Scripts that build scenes
>>>

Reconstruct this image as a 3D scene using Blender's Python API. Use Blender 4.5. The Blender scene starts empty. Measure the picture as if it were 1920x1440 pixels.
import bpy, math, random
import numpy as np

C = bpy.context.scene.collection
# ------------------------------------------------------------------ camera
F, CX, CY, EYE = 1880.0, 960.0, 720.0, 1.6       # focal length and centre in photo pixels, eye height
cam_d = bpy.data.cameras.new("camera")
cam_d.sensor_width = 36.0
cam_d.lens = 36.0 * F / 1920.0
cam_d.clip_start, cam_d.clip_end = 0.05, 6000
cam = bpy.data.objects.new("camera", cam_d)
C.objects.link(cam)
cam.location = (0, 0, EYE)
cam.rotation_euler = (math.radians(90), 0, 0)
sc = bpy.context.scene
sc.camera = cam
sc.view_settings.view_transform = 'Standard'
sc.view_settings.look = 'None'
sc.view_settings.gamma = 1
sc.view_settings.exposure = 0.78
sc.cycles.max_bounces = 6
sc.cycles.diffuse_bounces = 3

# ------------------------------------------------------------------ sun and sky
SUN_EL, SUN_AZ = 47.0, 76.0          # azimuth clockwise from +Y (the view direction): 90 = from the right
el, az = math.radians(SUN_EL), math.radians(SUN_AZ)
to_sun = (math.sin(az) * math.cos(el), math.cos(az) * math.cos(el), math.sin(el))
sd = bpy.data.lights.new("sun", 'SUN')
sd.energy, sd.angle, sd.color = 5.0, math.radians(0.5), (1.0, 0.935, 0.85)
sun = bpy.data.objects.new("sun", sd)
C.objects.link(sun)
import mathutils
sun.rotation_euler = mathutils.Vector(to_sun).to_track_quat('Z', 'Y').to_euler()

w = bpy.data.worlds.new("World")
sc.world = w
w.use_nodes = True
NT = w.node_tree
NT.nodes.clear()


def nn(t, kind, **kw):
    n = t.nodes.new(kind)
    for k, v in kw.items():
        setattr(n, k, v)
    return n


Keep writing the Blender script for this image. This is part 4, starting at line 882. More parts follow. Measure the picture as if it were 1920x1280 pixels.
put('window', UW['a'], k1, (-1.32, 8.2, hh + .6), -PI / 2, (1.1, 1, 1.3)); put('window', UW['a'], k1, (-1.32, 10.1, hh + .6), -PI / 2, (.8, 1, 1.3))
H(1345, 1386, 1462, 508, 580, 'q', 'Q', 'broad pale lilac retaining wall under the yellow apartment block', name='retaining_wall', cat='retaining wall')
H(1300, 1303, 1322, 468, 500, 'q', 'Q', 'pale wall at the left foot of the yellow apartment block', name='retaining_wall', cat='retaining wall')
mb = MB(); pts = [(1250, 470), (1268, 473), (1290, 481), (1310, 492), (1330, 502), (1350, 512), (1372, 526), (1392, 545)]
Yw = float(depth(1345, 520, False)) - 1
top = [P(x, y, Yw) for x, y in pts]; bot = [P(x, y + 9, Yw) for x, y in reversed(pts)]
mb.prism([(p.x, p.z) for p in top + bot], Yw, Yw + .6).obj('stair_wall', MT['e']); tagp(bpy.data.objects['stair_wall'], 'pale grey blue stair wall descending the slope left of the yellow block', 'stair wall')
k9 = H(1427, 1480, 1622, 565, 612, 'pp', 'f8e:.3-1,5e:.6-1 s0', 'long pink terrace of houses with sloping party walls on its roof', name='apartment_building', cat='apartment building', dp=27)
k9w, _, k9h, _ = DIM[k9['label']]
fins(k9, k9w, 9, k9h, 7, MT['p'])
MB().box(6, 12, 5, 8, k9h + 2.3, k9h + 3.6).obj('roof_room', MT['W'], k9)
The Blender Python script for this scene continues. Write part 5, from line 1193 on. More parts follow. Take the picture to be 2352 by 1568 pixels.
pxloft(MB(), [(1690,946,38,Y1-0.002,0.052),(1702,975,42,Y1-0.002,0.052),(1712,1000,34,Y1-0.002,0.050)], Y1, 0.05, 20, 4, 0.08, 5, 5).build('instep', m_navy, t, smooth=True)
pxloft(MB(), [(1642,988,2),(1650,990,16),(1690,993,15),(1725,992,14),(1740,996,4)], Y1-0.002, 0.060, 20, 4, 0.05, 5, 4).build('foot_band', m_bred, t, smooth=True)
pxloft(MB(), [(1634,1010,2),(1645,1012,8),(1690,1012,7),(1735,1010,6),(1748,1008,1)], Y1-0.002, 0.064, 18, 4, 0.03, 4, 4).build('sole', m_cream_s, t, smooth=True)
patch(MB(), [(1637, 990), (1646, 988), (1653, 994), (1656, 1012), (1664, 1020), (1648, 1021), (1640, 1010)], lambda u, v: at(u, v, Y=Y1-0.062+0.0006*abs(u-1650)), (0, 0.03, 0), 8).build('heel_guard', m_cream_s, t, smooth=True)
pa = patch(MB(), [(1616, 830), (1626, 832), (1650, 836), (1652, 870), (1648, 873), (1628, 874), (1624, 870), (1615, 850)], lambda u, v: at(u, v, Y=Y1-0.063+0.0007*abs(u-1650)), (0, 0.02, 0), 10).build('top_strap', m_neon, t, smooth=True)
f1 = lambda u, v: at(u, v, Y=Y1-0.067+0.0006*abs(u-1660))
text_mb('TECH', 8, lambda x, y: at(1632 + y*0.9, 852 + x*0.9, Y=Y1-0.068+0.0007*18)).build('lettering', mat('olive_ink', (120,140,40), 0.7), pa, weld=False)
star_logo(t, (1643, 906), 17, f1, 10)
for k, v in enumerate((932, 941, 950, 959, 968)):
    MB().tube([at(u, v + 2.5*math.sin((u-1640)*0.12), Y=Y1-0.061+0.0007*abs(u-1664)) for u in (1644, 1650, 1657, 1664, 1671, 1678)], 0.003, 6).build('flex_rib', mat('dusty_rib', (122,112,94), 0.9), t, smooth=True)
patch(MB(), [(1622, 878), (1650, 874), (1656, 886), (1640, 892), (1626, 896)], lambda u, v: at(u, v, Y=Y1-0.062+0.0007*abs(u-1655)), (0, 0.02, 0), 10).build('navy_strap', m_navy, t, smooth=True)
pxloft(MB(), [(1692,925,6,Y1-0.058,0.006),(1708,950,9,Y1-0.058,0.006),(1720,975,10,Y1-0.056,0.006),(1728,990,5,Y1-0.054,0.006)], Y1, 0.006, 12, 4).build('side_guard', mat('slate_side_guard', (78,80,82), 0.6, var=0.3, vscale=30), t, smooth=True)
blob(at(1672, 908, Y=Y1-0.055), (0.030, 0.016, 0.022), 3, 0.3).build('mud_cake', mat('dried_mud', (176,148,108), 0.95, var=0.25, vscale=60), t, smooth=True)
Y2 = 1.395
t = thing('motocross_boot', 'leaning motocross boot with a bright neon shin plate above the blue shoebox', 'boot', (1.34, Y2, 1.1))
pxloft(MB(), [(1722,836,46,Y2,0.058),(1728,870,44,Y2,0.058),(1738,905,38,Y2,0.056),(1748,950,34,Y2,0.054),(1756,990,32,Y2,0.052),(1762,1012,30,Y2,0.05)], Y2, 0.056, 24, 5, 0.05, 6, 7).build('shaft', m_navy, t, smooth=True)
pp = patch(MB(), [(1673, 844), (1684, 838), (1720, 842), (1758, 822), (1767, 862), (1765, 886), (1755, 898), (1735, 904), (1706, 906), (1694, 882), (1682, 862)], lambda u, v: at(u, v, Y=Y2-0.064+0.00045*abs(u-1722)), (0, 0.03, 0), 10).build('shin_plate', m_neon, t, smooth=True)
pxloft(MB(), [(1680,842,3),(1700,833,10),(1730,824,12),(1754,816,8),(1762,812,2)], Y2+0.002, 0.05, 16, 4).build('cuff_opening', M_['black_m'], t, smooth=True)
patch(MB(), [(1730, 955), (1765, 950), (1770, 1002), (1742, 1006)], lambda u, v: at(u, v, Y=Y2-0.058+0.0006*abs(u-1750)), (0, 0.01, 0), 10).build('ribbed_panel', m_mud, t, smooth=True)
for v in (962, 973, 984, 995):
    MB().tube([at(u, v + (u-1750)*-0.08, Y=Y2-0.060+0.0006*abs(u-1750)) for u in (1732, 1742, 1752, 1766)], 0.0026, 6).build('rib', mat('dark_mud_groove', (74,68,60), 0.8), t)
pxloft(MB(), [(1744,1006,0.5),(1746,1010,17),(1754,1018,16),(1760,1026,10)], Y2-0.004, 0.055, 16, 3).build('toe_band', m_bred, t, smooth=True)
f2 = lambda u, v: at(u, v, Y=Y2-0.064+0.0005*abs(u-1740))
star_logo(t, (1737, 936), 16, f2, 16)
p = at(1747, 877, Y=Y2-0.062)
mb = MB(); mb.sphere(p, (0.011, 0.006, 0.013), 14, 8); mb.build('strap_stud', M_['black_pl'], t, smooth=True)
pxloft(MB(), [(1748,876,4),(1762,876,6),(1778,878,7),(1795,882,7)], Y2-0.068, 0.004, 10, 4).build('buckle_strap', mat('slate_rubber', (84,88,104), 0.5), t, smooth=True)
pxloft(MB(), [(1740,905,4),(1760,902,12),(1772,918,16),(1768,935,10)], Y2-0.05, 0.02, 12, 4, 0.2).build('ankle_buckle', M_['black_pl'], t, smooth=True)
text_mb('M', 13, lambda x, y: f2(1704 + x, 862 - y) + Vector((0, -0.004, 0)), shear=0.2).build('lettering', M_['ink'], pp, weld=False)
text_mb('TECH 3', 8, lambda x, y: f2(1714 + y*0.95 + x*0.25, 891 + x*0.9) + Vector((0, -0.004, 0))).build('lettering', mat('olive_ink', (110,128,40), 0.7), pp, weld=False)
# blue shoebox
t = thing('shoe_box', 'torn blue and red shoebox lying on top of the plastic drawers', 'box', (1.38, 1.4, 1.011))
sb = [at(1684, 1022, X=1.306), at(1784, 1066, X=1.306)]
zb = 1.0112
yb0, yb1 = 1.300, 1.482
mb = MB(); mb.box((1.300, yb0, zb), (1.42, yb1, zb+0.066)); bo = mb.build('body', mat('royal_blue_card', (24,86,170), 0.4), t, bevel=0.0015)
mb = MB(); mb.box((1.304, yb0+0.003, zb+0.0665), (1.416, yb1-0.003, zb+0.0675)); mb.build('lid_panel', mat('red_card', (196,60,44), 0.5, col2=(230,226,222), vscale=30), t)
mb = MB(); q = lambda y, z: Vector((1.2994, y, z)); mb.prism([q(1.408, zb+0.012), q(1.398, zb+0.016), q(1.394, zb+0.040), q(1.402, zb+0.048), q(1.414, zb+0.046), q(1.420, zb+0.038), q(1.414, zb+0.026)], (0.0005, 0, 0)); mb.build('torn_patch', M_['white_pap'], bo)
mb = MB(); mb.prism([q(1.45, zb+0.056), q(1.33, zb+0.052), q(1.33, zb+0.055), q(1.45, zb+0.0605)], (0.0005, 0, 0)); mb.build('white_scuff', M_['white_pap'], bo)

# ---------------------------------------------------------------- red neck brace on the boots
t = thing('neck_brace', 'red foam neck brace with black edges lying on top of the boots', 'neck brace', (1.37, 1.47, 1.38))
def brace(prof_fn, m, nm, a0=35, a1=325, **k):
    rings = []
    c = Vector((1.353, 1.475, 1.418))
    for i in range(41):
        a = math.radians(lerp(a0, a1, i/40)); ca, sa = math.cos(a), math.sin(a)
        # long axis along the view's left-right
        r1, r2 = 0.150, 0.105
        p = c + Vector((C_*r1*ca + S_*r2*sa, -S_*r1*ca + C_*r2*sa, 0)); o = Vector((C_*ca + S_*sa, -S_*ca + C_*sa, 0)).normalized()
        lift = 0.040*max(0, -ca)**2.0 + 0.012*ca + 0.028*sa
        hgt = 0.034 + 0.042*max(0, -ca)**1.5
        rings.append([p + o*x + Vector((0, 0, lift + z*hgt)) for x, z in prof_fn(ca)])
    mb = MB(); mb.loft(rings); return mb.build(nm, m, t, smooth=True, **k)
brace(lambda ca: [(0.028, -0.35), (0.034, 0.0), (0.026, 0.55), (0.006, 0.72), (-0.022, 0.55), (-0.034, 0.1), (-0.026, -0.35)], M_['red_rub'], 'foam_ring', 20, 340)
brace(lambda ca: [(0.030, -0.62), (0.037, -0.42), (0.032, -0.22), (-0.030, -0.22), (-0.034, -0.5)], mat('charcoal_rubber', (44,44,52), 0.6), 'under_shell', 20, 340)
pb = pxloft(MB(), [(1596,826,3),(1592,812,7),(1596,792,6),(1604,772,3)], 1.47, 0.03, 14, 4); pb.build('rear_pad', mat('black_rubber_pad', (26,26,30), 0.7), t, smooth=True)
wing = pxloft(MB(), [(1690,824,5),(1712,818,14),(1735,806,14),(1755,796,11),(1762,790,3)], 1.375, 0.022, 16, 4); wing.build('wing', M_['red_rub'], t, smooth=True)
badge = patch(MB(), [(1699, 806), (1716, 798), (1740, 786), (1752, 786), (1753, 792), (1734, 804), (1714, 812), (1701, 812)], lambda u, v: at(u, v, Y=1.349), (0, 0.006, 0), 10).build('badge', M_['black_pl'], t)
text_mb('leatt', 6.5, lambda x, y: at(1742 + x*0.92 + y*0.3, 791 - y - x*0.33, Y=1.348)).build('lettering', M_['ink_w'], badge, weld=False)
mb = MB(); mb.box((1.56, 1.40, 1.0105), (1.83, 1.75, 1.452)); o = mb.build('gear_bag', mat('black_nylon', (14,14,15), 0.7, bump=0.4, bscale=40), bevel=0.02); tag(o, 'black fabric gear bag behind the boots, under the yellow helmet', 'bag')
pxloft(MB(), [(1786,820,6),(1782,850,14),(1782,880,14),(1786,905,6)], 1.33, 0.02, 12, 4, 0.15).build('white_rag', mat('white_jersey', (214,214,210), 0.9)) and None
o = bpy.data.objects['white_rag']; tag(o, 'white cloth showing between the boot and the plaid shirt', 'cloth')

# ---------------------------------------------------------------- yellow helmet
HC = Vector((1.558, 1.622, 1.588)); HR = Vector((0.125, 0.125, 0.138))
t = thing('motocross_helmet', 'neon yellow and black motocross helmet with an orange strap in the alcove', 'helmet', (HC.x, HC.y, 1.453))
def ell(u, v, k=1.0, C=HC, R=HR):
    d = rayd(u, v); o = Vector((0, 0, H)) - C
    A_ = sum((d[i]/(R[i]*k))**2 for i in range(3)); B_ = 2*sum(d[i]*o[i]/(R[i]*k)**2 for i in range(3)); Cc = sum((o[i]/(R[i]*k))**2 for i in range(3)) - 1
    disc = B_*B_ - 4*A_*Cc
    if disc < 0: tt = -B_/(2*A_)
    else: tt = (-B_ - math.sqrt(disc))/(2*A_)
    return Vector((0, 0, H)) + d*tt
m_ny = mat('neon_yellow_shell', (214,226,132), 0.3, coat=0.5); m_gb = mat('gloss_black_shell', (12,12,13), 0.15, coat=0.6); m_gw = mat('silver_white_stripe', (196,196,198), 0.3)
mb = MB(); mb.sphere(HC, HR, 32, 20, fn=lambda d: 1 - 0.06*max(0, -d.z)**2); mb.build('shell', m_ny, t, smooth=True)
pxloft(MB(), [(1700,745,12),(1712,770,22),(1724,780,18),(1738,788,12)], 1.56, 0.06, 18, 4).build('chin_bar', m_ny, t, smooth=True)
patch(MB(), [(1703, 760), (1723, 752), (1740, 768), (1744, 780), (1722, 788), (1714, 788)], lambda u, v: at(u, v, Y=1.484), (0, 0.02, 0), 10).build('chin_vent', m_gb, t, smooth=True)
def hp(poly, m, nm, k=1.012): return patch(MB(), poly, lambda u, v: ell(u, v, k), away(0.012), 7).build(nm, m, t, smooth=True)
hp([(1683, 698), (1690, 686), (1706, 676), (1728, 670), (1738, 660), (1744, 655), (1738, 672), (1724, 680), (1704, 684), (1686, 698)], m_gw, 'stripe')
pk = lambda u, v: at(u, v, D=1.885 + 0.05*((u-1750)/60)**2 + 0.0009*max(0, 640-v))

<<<

* What you have to do *
Please print the material above exactly as it appears, from its first line through the line containing "import numpy as np", inclusive, and stop there.

* Result below *
Reconstruct this image as a 3D scene using Blender's Python API. Use Blender 4.5. The Blender scene starts empty. Measure the picture as if it were 1920x1440 pixels.
import bpy, math, random
import numpy as np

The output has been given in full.